## Given request
Everything from the first line down to the line containing "from mathutils import Vector, Matrix" should be reproduced exactly; please include nothing else.

## Stored data

• • • • • • •

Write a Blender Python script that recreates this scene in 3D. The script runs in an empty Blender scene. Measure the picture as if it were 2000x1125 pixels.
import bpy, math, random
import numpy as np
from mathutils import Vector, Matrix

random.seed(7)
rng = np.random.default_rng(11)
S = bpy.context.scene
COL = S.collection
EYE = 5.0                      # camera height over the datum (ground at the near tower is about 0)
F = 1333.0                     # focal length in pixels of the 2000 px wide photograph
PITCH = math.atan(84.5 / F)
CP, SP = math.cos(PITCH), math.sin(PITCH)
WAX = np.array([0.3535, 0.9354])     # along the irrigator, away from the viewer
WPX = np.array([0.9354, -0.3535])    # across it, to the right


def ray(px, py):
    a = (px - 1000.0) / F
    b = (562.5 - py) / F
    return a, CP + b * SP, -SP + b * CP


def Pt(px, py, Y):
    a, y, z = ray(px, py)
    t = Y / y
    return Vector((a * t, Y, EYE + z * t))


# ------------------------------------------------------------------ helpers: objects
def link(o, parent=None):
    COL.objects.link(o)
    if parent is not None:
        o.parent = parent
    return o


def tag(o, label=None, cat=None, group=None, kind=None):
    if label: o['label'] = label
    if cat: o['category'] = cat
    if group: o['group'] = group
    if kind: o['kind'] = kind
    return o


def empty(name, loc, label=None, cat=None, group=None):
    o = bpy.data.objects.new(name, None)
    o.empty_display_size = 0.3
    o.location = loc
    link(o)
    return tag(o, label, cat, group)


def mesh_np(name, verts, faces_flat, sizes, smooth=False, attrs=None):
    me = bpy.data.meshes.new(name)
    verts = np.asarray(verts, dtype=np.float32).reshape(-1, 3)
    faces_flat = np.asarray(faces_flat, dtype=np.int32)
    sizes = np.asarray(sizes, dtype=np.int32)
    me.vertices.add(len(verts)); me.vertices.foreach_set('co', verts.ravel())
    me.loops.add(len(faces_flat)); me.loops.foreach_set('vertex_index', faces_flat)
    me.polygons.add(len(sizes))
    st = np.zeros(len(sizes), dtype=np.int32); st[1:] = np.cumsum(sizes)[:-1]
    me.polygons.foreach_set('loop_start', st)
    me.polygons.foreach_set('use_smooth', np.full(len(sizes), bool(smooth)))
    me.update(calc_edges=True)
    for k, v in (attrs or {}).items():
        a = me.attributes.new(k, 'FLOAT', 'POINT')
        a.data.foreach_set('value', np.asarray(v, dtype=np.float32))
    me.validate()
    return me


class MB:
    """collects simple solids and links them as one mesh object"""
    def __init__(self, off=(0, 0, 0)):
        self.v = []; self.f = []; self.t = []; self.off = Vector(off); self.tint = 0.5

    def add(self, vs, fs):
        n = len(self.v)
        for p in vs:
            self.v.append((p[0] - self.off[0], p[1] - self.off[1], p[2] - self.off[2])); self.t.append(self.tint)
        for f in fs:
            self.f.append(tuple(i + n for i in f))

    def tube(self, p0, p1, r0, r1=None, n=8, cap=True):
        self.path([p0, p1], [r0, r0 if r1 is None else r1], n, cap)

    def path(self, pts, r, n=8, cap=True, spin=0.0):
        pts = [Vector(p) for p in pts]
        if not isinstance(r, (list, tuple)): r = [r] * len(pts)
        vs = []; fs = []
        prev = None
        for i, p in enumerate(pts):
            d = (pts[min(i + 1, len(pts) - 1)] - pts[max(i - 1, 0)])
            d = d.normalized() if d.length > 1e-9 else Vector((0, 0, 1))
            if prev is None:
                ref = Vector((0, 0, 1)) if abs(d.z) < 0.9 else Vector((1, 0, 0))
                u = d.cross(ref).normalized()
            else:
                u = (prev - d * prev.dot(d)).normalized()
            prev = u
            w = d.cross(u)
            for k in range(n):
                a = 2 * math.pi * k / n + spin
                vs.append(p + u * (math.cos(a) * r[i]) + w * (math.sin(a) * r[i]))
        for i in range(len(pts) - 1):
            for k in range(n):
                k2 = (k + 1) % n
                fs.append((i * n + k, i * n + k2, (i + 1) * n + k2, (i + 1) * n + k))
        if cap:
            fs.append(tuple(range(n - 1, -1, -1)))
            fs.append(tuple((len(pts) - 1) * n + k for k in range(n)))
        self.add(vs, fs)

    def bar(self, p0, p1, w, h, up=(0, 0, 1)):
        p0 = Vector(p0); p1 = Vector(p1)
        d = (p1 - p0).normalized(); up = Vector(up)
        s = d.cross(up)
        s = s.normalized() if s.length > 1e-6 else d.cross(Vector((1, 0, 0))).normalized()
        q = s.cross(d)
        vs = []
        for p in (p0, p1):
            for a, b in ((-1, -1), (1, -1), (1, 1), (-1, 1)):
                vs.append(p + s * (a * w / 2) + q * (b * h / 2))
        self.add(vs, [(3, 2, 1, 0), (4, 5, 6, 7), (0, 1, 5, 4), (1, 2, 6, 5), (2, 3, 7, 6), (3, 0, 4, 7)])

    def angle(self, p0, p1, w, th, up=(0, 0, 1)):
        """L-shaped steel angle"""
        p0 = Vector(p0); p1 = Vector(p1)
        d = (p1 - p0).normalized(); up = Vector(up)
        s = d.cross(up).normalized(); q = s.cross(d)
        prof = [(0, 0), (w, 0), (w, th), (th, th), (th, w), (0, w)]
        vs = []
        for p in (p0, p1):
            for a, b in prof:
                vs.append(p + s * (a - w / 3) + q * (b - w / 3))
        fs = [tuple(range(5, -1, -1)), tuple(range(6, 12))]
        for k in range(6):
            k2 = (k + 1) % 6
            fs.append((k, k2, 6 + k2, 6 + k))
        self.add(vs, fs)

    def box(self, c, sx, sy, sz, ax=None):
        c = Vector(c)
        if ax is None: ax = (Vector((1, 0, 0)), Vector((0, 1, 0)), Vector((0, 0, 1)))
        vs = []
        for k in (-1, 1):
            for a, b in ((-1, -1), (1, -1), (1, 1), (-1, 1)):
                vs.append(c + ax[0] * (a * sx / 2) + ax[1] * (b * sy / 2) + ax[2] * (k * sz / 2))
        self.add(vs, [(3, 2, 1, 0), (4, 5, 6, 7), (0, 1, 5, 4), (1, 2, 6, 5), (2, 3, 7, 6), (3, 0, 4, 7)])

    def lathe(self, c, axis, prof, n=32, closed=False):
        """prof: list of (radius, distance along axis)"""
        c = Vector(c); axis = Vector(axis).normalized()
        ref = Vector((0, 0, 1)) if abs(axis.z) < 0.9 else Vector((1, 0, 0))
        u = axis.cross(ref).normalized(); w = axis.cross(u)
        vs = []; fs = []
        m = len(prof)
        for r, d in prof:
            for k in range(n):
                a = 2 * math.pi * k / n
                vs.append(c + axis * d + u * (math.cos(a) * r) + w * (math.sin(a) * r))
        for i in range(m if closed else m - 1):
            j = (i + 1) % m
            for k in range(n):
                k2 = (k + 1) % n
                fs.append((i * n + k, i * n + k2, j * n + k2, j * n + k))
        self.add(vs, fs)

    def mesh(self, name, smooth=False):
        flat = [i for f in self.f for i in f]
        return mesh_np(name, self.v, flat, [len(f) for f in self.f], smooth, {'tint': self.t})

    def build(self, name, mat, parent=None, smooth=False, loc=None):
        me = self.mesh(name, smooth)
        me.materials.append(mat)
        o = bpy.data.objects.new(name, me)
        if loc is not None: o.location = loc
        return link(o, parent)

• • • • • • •

## Solution for this task
Write a Blender Python script that recreates this scene in 3D. The script runs in an empty Blender scene. Measure the picture as if it were 2000x1125 pixels.
import bpy, math, random
import numpy as np
from mathutils import Vector, Matrix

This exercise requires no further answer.